As Celtic languages are also Indo-European, some researchers have argued that Basque is the only European language in which the vigesimal system is original. 

Eliasson told The Local that it was possible, however, that the system originated in languages spoken among the people in northwest Europe before the Celts arrived, of which Basque is the only survivor, and that those languages then influenced Celtic languages, such as Gaulic, which then in turn influenced Old French, Gaelic, and perhaps even Danish.

"It is conceivable that Basque might somehow have been part of a kind of Pre-Celtic numerical Sprachbund [linguistic area] that might have been at the roots of West European vigesimal counting. But we know nothing about such a Sprachbund if it actually existed," he said. 

Some argue that rather than the French inheriting their vigesimal habits from the Gauls, the Normans picked them up from the Celts. 

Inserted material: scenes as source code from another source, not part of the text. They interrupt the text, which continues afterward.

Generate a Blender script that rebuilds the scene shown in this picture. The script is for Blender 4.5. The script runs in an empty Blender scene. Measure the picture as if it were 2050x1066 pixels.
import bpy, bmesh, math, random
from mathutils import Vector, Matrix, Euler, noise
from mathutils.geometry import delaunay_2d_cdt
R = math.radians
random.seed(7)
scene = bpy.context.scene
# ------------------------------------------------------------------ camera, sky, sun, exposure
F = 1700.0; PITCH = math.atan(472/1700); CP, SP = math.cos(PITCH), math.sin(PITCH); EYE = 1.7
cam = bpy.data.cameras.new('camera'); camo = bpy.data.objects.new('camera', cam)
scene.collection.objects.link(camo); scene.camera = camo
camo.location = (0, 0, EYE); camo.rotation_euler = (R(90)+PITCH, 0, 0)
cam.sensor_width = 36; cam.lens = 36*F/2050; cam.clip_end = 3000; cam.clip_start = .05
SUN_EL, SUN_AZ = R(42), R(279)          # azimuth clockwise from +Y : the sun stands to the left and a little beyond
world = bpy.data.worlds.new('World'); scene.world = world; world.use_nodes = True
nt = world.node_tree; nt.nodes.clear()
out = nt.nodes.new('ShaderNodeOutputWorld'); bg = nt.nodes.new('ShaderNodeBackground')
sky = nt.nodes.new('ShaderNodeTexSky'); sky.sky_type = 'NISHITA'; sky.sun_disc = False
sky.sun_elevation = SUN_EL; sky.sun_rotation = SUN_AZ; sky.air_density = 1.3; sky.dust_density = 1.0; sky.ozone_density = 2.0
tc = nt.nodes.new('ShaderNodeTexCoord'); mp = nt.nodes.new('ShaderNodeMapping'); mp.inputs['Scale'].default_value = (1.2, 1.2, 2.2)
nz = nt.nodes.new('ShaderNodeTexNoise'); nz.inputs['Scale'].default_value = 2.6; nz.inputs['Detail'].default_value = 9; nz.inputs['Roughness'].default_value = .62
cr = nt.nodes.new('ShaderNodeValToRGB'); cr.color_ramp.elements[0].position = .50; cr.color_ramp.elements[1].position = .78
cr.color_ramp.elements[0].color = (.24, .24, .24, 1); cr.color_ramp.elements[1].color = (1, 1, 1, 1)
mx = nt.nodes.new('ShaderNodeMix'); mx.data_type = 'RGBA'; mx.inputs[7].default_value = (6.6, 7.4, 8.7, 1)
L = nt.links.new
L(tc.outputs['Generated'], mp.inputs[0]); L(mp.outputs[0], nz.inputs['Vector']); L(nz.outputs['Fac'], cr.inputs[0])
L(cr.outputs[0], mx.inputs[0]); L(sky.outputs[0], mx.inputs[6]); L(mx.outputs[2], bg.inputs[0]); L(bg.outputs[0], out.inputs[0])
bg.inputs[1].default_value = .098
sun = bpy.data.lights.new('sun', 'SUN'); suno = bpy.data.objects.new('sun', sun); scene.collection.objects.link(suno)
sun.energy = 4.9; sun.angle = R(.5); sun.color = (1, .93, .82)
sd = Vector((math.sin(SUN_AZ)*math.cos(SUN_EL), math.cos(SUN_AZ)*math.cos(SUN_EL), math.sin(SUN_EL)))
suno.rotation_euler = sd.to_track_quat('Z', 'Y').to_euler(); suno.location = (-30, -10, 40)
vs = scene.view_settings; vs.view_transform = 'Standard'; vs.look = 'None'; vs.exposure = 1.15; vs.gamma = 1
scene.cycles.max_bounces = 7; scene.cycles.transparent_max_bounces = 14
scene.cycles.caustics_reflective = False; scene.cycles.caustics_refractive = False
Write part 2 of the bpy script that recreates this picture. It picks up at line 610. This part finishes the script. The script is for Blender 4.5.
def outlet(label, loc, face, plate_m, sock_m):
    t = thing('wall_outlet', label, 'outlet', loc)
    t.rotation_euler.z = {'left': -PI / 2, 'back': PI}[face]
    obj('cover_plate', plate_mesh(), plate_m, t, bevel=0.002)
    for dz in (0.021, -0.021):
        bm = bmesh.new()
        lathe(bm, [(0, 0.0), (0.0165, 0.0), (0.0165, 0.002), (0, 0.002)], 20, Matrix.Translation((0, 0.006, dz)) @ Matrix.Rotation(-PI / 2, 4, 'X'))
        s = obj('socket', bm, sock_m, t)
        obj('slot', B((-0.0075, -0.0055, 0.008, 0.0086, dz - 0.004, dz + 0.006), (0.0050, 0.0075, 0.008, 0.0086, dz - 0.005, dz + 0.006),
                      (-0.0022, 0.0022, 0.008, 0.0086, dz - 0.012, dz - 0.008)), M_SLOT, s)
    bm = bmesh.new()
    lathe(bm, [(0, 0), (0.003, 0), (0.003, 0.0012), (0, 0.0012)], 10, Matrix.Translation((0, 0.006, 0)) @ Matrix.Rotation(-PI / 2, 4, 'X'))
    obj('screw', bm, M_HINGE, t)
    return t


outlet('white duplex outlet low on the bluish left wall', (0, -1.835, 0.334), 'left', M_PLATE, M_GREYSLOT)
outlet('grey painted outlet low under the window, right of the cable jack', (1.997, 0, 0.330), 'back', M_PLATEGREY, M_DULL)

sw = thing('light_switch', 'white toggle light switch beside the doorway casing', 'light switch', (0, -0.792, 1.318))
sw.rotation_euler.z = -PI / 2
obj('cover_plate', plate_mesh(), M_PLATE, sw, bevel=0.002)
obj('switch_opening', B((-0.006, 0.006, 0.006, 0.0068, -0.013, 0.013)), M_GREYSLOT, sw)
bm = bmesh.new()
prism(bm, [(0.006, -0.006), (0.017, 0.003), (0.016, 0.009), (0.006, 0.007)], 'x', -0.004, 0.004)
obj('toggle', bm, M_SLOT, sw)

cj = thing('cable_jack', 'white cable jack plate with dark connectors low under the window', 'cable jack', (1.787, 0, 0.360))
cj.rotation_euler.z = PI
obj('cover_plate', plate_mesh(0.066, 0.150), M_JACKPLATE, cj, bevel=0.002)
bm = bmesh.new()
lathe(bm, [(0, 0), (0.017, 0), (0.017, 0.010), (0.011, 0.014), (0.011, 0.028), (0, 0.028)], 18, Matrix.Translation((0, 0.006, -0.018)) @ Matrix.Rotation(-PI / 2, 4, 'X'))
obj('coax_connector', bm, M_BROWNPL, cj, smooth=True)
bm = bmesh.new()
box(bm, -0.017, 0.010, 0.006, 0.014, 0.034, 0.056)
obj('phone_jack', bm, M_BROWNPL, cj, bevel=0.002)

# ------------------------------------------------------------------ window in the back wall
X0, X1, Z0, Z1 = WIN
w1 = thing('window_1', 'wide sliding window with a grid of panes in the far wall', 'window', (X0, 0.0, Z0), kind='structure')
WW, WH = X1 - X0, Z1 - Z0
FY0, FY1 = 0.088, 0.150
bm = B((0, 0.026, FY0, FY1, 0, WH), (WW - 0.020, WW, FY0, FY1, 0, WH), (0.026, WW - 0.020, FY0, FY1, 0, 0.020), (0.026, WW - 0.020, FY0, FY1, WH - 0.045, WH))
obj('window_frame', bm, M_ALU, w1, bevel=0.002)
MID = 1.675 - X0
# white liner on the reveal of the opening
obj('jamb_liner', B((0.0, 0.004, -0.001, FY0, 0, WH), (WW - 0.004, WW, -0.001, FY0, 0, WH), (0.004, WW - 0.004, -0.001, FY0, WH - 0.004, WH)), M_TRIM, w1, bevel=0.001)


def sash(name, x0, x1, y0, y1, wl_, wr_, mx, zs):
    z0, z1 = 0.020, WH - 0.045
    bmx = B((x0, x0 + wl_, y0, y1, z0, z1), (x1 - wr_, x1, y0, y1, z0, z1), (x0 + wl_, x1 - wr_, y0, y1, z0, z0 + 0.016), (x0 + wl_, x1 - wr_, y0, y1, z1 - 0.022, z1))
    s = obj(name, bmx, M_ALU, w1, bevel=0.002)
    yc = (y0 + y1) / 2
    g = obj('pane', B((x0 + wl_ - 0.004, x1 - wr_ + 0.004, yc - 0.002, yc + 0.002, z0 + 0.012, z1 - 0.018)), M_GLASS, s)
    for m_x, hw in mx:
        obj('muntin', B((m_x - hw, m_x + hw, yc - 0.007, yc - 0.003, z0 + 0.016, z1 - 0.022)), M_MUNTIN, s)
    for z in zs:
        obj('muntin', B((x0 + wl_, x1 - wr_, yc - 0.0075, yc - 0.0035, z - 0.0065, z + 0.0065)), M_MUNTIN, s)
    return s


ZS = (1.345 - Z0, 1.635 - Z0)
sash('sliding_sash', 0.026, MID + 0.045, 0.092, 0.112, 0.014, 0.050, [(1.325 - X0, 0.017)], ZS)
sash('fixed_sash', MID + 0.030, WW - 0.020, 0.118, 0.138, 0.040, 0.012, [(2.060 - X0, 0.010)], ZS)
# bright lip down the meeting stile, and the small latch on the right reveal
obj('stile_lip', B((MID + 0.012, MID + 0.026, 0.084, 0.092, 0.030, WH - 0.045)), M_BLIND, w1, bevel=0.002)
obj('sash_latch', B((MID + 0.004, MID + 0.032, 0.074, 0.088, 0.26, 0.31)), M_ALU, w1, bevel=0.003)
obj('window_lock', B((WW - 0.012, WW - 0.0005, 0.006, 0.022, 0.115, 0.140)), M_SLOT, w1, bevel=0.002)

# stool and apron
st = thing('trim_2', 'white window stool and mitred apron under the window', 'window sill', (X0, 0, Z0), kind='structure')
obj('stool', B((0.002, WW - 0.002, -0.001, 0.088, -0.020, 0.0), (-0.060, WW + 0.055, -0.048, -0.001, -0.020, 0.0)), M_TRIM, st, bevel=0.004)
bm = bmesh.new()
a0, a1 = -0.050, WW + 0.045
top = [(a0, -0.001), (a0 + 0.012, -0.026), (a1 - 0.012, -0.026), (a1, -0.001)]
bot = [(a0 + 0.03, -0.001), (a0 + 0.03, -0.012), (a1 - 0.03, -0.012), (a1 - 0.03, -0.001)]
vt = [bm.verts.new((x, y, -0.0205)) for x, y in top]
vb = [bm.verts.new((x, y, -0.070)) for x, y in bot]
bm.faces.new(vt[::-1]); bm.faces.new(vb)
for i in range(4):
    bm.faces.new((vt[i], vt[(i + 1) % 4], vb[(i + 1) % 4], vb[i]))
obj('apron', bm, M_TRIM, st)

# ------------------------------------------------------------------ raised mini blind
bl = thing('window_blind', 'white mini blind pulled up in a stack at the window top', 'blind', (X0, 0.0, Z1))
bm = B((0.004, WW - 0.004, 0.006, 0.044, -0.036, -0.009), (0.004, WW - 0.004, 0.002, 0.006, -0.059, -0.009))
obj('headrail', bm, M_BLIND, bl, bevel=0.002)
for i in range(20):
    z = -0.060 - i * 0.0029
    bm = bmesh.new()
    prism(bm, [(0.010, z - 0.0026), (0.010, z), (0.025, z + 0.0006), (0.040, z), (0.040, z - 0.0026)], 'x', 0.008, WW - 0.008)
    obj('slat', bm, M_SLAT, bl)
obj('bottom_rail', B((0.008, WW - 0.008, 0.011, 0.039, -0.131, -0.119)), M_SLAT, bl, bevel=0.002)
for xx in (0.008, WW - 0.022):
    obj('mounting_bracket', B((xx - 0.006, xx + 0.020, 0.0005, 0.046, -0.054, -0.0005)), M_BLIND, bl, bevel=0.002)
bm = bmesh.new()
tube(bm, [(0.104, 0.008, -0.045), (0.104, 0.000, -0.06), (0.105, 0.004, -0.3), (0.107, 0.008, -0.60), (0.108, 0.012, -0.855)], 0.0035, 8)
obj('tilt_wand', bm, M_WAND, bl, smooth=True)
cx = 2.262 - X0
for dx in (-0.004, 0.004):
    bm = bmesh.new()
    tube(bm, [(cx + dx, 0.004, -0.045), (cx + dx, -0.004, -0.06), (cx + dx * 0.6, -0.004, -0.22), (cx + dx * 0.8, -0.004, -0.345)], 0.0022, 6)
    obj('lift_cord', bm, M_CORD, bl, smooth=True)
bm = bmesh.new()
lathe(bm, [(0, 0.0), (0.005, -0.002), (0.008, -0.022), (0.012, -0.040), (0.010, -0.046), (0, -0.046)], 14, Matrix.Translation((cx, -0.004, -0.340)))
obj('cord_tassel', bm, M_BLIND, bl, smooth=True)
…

None of this, however, explains the sheer weirdness of the Danish practice of multiplying 20 by 2½, 3½ and 4½. Most vigesimal languages, taking the same pattern as the French quatre-vingt-dix, just add a ten to the closest multiple of 20. 

"There are no obvious details that link these two numeral systems in such a way as to suggest direct linguistic (semantic) copying from Basque to Danish," Eliasson told The Local. 

But this does not mean that the Danish system was not influenced by other vigesimal counting systems. 

"I believe that there may be a connection between the various vigesimal systems in Western Europe and that an important role has been played by cultural contact, at least in the Danish case," he said.

"Vigesimal counting may have been practiced in trade and hence triggered the development of the Danish vigesimal numerals.The vigesimal numerals in Danish might have been created in response to vigesimal counting practices in contact with speakers of languages with vigesimal numerals structured perhaps in partly different ways than what was to be the case in Danish." 

Most researchers have concluded, however, in Eliasson's words, that rather than having "pre-medieval roots or a trigger in language-contact", Denmark's numbers are "a spontaneous language-internal innovation in the Middle Ages".

In other words, you can blame the Jutlanders.